### SUPPLIED MATERIAL ###

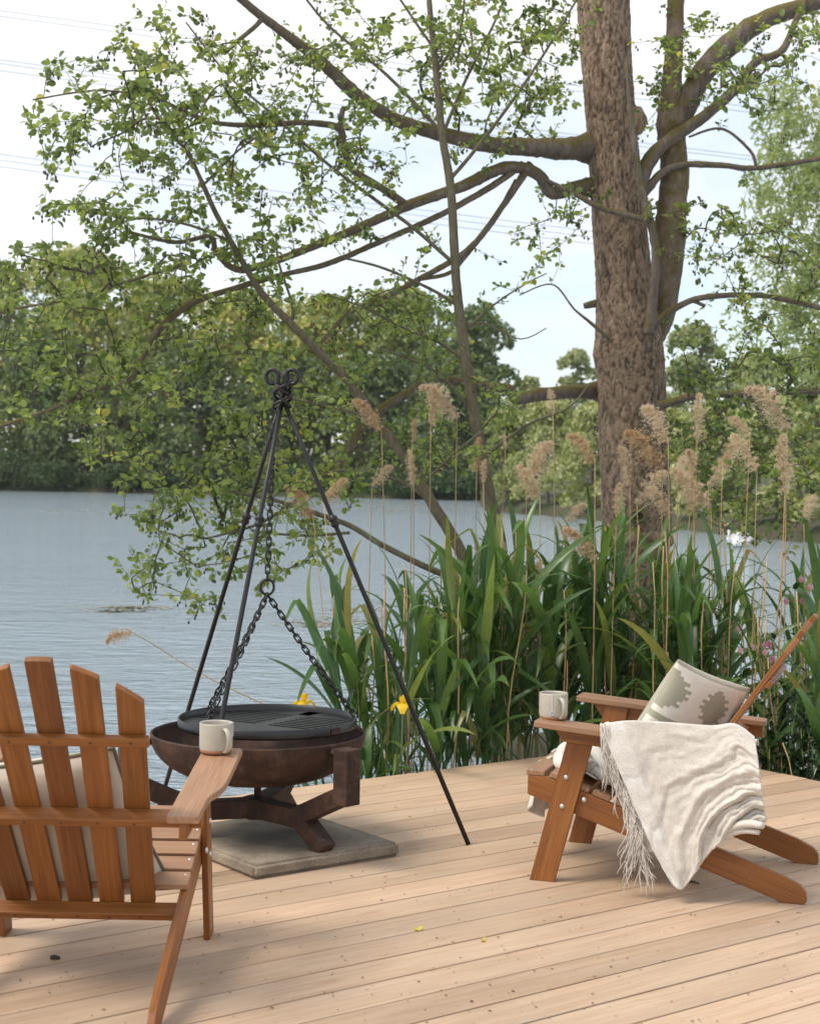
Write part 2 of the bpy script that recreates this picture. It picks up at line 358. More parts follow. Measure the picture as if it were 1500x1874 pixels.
# ------------------------------------------------------------------ lake and land
mb = MB(); mb.add([(-900, -60, WATER_Z), (900, -60, WATER_Z), (900, 700, WATER_Z), (-900, 700, WATER_Z)], [(0, 1, 2, 3)])
mb.build('lake', M_WATER, kind='structure', label='rippled grey blue lake reflecting the bright sky')
def land(name, line, prof, label):
    P = []
    for u, Y in line:
        base = onz(u, 1200, WATER_Z); d = Vector((ray(u, 900).x, ray(u, 900).y, 0)); d.normalize()
        p0 = Vector((ray(u, 900).x, ray(u, 900).y, 0)) * (Y / ray(u, 900).y)
        P.append([(p0.x + d.x * t, p0.y + d.y * t, WATER_Z + z + (0 if t < 1 else .35 * fbm(p0.x * .05, t * .05, 3) * min(1, t / 10))) for t, z in prof])
    m = MB(); m.grid(P); return m.build(name, M_SOIL, smooth=True, kind='structure', label=label)
def dens(l, n):
    out = []
    for (a, A), (b, B) in zip(l, l[1:]):
        for k in range(n): out.append((a + (b - a) * k / n, A + (B - A) * k / n + random.uniform(-.6, .6)))
    return out + [l[-1]]
FAR_LINE = [(-2600, 230), (-1200, 196), (0, 168), (250, 160), (420, 154), (700, 147), (900, 142), (1300, 150), (2600, 200)]
PEN_LINE = [(880, 118), (886, 98), (930, 91), (1000, 86), (1100, 76), (1220, 66), (1340, 58), (1500, 51), (1800, 43), (2600, 34)]
land('far_bank', dens(FAR_LINE, 10), [(-3, -.8), (0, -.1), (.5, .35), (3, .9), (12, 1.6), (40, 3.5), (120, 6), (500, 9)], 'wooded far bank of the lake')
land('right_bank', dens(PEN_LINE, 8), [(-2, -.8), (0, -.12), (.4, .25), (2, .5), (8, .9), (30, 1.6), (50, 1.9)], 'low shaded bank of the wooded spit across the water')

# ------------------------------------------------------------------ far woods
def shell_points(lobes, n):
    w = np.array([l[3] * l[4] + l[4] * l[5] + l[3] * l[5] for l in lobes]); w = w / w.sum()
    idx = rng.choice(len(lobes), n, p=w); L_ = np.array(lobes)[idx]
    d = rng.normal(size=(n, 3)); d /= np.linalg.norm(d, axis=1)[:, None]
    d[:, 2] = np.where(d[:, 2] < -.35, -d[:, 2], d[:, 2])
    r = rng.uniform(.55, 1.04, n) ** .6
    lump = np.array([1 + .22 * noise.noise(Vector(tuple(q * 2.4 + i))) for q, i in zip(d, idx)])
    P = L_[:, :3] + d * L_[:, 3:6] * (r * lump)[:, None]
    return P, d, r
def leaf_cards(P, d, size, tint, mat, name, spread=.9, long=1.5):
    n = len(P); nn = d + rng.normal(size=(n, 3)) * spread; nn /= np.linalg.norm(nn, axis=1)[:, None]
    t = np.cross(nn, rng.normal(size=(n, 3))); t /= np.linalg.norm(t, axis=1)[:, None]; b = np.cross(nn, t)
    s = (size * rng.uniform(.6, 1.35, n))[:, None]
    V = np.empty((n, 4, 3)); V[:, 0] = P - t * s * .5 * long; V[:, 1] = P + b * s * .45 + nn * s * .12; V[:, 2] = P + t * s * .5 * long; V[:, 3] = P - b * s * .45 + nn * s * .12
    return np_mesh(name, V.reshape(-1, 3), 4, np.arange(4 * n), mat, tint)
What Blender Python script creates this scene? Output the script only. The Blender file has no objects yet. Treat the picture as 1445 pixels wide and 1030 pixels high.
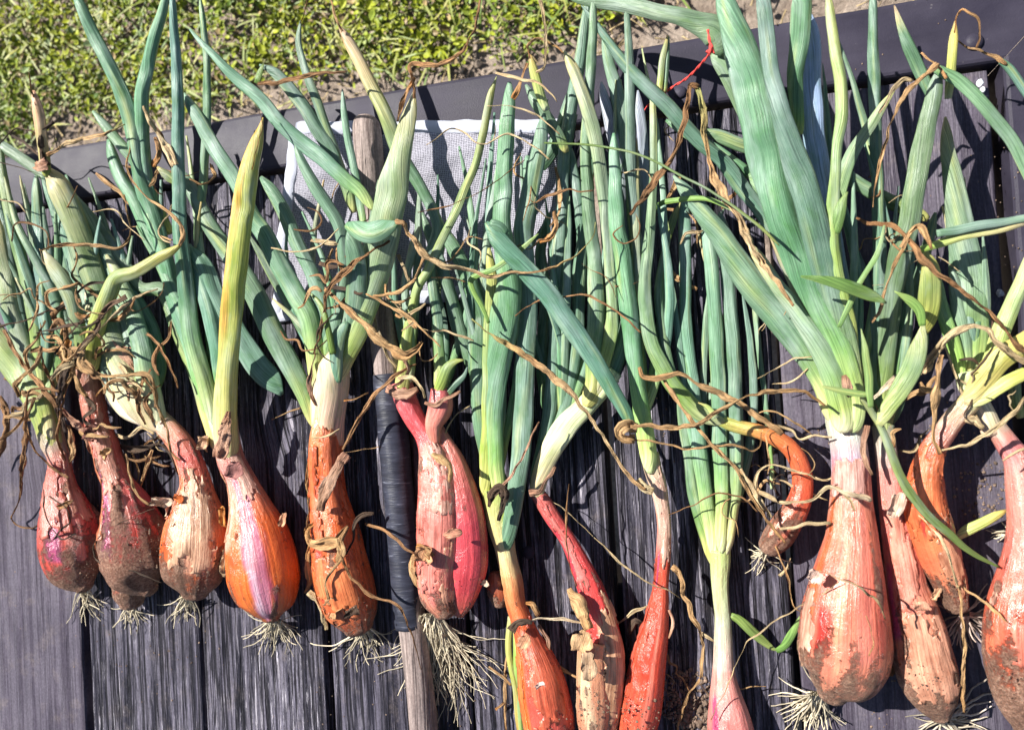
import bpy, math, random
import numpy as np
from mathutils import Vector, Matrix, noise
random.seed(7); rng = np.random.default_rng(7)
S = bpy.context.scene
COL = S.collection
R = math.radians

# ------------------------------------------------------------------ camera
PW, PH, FPX = 1445.0, 1030.0, 1043.0
CAM_H = 0.516
ca, cb, cc = R(0.416), R(15.2), R(-3.584)
CM = (Matrix.Rotation(cc, 3, 'Z') @ Matrix.Rotation(ca, 3, 'X') @ Matrix.Rotation(cb, 3, 'Y'))
cam_d = bpy.data.cameras.new('camera'); cam = bpy.data.objects.new('camera', cam_d); COL.objects.link(cam)
cam.matrix_world = Matrix.Translation((0, 0, CAM_H)) @ CM.to_4x4()
cam_d.sensor_width = 36; cam_d.lens = 36 * FPX / PW
cam_d.clip_start = 0.01; cam_d.clip_end = 200
cam_d.dof.use_dof = True; cam_d.dof.focus_distance = 0.51; cam_d.dof.aperture_fstop = 9
S.camera = cam

# ------------------------------------------------------------------ light
sun_vec = Vector((0.78, -0.50, -1.0)).normalized()          # the way the light travels
w = bpy.data.worlds.new('World'); S.world = w; w.use_nodes = True
nt = w.node_tree; bg = nt.nodes['Background']
sky = nt.nodes.new('ShaderNodeTexSky'); sky.sky_type = 'NISHITA'; sky.sun_disc = False
sky.sun_elevation = math.asin(-sun_vec.z); sky.sun_rotation = math.atan2(-sun_vec.x, -sun_vec.y)
nt.links.new(sky.outputs[0], bg.inputs[0]); bg.inputs[1].default_value = 0.05
sd = bpy.data.lights.new('sun', 'SUN'); sd.energy = 5.0; sd.angle = R(0.53); sd.color = (1, .965, .9)
so = bpy.data.objects.new('sun', sd); COL.objects.link(so); so.location = (-1, 1, 2)
so.rotation_euler = sun_vec.to_track_quat('-Z', 'Y').to_euler()
S.view_settings.view_transform = 'Standard'; S.view_settings.look = 'None'
S.view_settings.gamma = 1; S.view_settings.exposure = 0.92

# ------------------------------------------------------------------ helpers
def at(px, py, z=0.0):
    """the point of the horizontal level z that the ray through a photo pixel meets"""
    d = CM @ Vector(((px - PW / 2) / FPX, -(py - PH / 2) / FPX, -1.0))
    t = (CAM_H - z) / -d.z
    return Vector((0, 0, CAM_H)) + d * t
def mpp(z): return (CAM_H - z) / FPX * 1.0
def mpx(px, py, z):
    return (at(px + 1, py, z) - at(px, py, z)).length * .5 + (at(px, py + 1, z) - at(px, py, z)).length * .5

def tag(o, label=None, cat=None, group=None, kind=None):
    if label: o['label'] = label
    if cat: o['category'] = cat
    if group: o['group'] = group
    if kind: o['kind'] = kind
    return o
def empty(name, loc):
    o = bpy.data.objects.new(name, None); COL.objects.link(o); o.location = loc; o.empty_display_size = .01
    return o
def mesh_obj(name, verts, faces, mat, parent=None, cols=None, uvs=None, mud=None, smooth=True, origin=None):
    """verts are world coordinates; the mesh is stored relative to its parent (or origin)"""
    o0 = Vector(parent['_o']) if parent is not None and '_o' in parent else (origin or Vector((0, 0, 0)))
    v = np.asarray(verts, dtype=np.float32) - np.array(o0, dtype=np.float32)
    me = bpy.data.meshes.new(name); me.from_pydata(v.tolist(), [], faces); 
    if cols is not None:
        a = me.color_attributes.new('Col', 'FLOAT_COLOR', 'POINT')
        c = np.ones((len(v), 4), dtype=np.float32); c[:, :3] = np.asarray(cols, dtype=np.float32); a.data.foreach_set('color', c.ravel())
    if mud is not None:
        a = me.attributes.new('mud', 'FLOAT', 'POINT'); a.data.foreach_set('value', np.asarray(mud, dtype=np.float32))
    if uvs is not None:
        l = me.uv_layers.new(name='UVMap'); idx = np.empty(len(me.loops), dtype=np.int32); me.loops.foreach_get('vertex_index', idx)
        l.data.foreach_set('uv', np.asarray(uvs, dtype=np.float32)[idx].ravel())
    if smooth: me.polygons.foreach_set('use_smooth', [True] * len(me.polygons))
    me.materials.append(mat); me.update()
    o = bpy.data.objects.new(name, me); COL.objects.link(o)
    if parent is not None: o.parent = parent
    elif origin is not None: o.location = origin
    return o

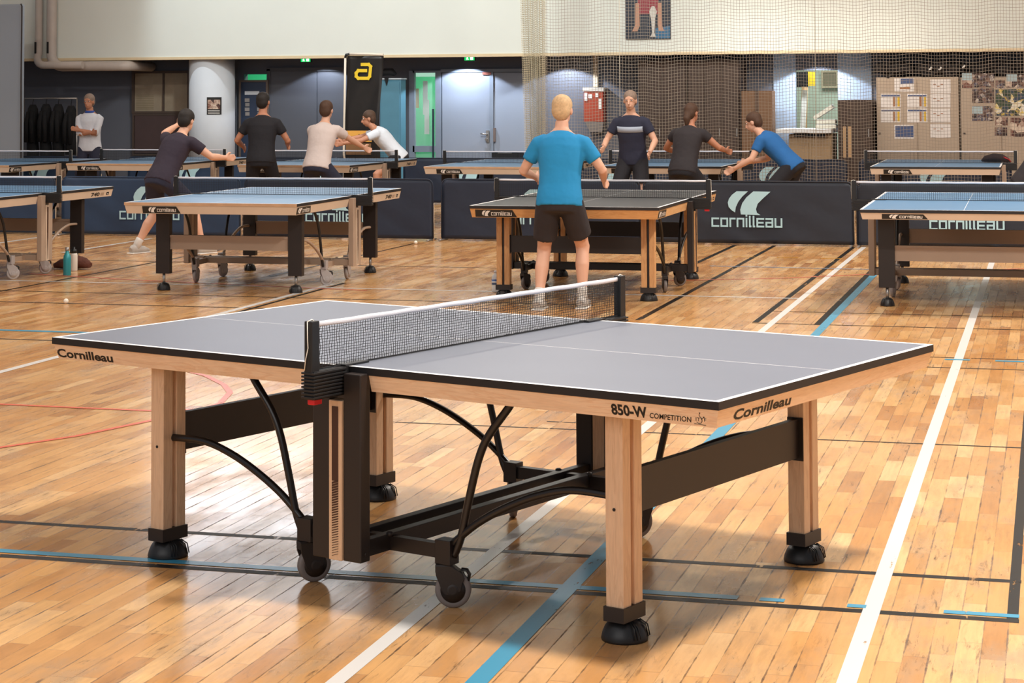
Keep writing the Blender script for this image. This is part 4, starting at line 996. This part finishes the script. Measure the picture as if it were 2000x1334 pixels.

###

▶ [REQUIREMENT]: Using the data above, which lines fall from the one with "What Blender Python" through the one with "S.camera = cam"? Repeat them exactly, ends included, minus any pictures.

▶ [WRITTEN REPLY]:
What Blender Python script creates this scene? Output the script only. The Blender file has no objects yet. Treat the picture as 1445 pixels wide and 1030 pixels high.
import bpy, math, random
import numpy as np
from mathutils import Vector, Matrix, noise
random.seed(7); rng = np.random.default_rng(7)
S = bpy.context.scene
COL = S.collection
R = math.radians

# ------------------------------------------------------------------ camera
PW, PH, FPX = 1445.0, 1030.0, 1043.0
CAM_H = 0.516
ca, cb, cc = R(0.416), R(15.2), R(-3.584)
CM = (Matrix.Rotation(cc, 3, 'Z') @ Matrix.Rotation(ca, 3, 'X') @ Matrix.Rotation(cb, 3, 'Y'))
cam_d = bpy.data.cameras.new('camera'); cam = bpy.data.objects.new('camera', cam_d); COL.objects.link(cam)
cam.matrix_world = Matrix.Translation((0, 0, CAM_H)) @ CM.to_4x4()
cam_d.sensor_width = 36; cam_d.lens = 36 * FPX / PW
cam_d.clip_start = 0.01; cam_d.clip_end = 200
cam_d.dof.use_dof = True; cam_d.dof.focus_distance = 0.51; cam_d.dof.aperture_fstop = 9
S.camera = cam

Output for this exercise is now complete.